◆ TASK DIRECTIONS: Please print the full listing exactly.

◆ GIVEN MATERIAL:
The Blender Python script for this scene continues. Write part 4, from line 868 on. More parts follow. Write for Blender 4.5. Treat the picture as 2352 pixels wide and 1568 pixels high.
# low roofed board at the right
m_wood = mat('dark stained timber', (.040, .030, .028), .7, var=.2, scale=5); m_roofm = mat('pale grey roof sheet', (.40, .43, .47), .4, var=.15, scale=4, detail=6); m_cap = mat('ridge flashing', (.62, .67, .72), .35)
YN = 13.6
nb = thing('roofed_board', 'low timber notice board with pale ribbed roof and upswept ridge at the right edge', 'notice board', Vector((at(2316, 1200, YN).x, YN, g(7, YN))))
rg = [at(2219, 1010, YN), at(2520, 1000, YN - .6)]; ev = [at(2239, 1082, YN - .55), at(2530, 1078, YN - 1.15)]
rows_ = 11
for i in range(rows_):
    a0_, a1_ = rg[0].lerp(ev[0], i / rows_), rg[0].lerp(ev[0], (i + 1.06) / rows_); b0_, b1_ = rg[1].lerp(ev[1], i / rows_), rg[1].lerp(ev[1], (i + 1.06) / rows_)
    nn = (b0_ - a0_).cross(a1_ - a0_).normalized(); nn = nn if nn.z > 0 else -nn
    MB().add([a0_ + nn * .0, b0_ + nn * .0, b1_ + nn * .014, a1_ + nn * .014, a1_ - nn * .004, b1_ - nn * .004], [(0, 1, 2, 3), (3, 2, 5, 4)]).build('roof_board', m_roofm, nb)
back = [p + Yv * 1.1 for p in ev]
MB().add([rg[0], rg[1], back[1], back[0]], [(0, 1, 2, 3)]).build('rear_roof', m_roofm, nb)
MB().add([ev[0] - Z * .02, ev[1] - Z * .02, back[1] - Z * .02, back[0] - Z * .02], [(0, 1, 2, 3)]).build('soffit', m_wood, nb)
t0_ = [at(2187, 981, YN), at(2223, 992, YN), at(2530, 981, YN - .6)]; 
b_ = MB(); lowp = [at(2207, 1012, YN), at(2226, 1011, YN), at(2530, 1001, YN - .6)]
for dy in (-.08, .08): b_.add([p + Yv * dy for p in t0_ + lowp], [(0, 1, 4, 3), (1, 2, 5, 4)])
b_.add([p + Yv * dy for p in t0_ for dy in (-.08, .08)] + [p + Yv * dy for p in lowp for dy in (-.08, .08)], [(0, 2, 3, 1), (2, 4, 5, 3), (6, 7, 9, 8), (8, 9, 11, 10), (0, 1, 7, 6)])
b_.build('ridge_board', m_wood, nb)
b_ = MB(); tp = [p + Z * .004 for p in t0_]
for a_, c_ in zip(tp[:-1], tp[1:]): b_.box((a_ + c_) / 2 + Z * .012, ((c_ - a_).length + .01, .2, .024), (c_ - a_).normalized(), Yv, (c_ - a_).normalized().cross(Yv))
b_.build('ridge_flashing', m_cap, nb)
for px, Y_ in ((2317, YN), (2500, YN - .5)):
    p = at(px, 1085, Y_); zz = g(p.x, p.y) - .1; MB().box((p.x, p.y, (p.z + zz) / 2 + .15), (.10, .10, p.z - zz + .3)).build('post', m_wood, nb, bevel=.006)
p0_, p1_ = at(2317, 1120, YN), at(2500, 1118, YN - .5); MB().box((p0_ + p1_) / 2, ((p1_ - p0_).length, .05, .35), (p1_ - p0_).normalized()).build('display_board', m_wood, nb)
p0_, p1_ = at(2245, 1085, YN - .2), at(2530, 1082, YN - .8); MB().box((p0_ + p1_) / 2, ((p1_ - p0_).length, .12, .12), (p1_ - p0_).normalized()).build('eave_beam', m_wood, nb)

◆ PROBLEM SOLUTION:
The Blender Python script for this scene continues. Write part 4, from line 868 on. More parts follow. Write for Blender 4.5. Treat the picture as 2352 pixels wide and 1568 pixels high.
# low roofed board at the right
m_wood = mat('dark stained timber', (.040, .030, .028), .7, var=.2, scale=5); m_roofm = mat('pale grey roof sheet', (.40, .43, .47), .4, var=.15, scale=4, detail=6); m_cap = mat('ridge flashing', (.62, .67, .72), .35)
YN = 13.6
nb = thing('roofed_board', 'low timber notice board with pale ribbed roof and upswept ridge at the right edge', 'notice board', Vector((at(2316, 1200, YN).x, YN, g(7, YN))))
rg = [at(2219, 1010, YN), at(2520, 1000, YN - .6)]; ev = [at(2239, 1082, YN - .55), at(2530, 1078, YN - 1.15)]
rows_ = 11
for i in range(rows_):
    a0_, a1_ = rg[0].lerp(ev[0], i / rows_), rg[0].lerp(ev[0], (i + 1.06) / rows_); b0_, b1_ = rg[1].lerp(ev[1], i / rows_), rg[1].lerp(ev[1], (i + 1.06) / rows_)
    nn = (b0_ - a0_).cross(a1_ - a0_).normalized(); nn = nn if nn.z > 0 else -nn
    MB().add([a0_ + nn * .0, b0_ + nn * .0, b1_ + nn * .014, a1_ + nn * .014, a1_ - nn * .004, b1_ - nn * .004], [(0, 1, 2, 3), (3, 2, 5, 4)]).build('roof_board', m_roofm, nb)
back = [p + Yv * 1.1 for p in ev]
MB().add([rg[0], rg[1], back[1], back[0]], [(0, 1, 2, 3)]).build('rear_roof', m_roofm, nb)
MB().add([ev[0] - Z * .02, ev[1] - Z * .02, back[1] - Z * .02, back[0] - Z * .02], [(0, 1, 2, 3)]).build('soffit', m_wood, nb)
t0_ = [at(2187, 981, YN), at(2223, 992, YN), at(2530, 981, YN - .6)]; 
b_ = MB(); lowp = [at(2207, 1012, YN), at(2226, 1011, YN), at(2530, 1001, YN - .6)]
for dy in (-.08, .08): b_.add([p + Yv * dy for p in t0_ + lowp], [(0, 1, 4, 3), (1, 2, 5, 4)])
b_.add([p + Yv * dy for p in t0_ for dy in (-.08, .08)] + [p + Yv * dy for p in lowp for dy in (-.08, .08)], [(0, 2, 3, 1), (2, 4, 5, 3), (6, 7, 9, 8), (8, 9, 11, 10), (0, 1, 7, 6)])
b_.build('ridge_board', m_wood, nb)
b_ = MB(); tp = [p + Z * .004 for p in t0_]
for a_, c_ in zip(tp[:-1], tp[1:]): b_.box((a_ + c_) / 2 + Z * .012, ((c_ - a_).length + .01, .2, .024), (c_ - a_).normalized(), Yv, (c_ - a_).normalized().cross(Yv))
b_.build('ridge_flashing', m_cap, nb)
for px, Y_ in ((2317, YN), (2500, YN - .5)):
    p = at(px, 1085, Y_); zz = g(p.x, p.y) - .1; MB().box((p.x, p.y, (p.z + zz) / 2 + .15), (.10, .10, p.z - zz + .3)).build('post', m_wood, nb, bevel=.006)
p0_, p1_ = at(2317, 1120, YN), at(2500, 1118, YN - .5); MB().box((p0_ + p1_) / 2, ((p1_ - p0_).length, .05, .35), (p1_ - p0_).normalized()).build('display_board', m_wood, nb)
p0_, p1_ = at(2245, 1085, YN - .2), at(2530, 1082, YN - .8); MB().box((p0_ + p1_) / 2, ((p1_ - p0_).length, .12, .12), (p1_ - p0_).normalized()).build('eave_beam', m_wood, nb)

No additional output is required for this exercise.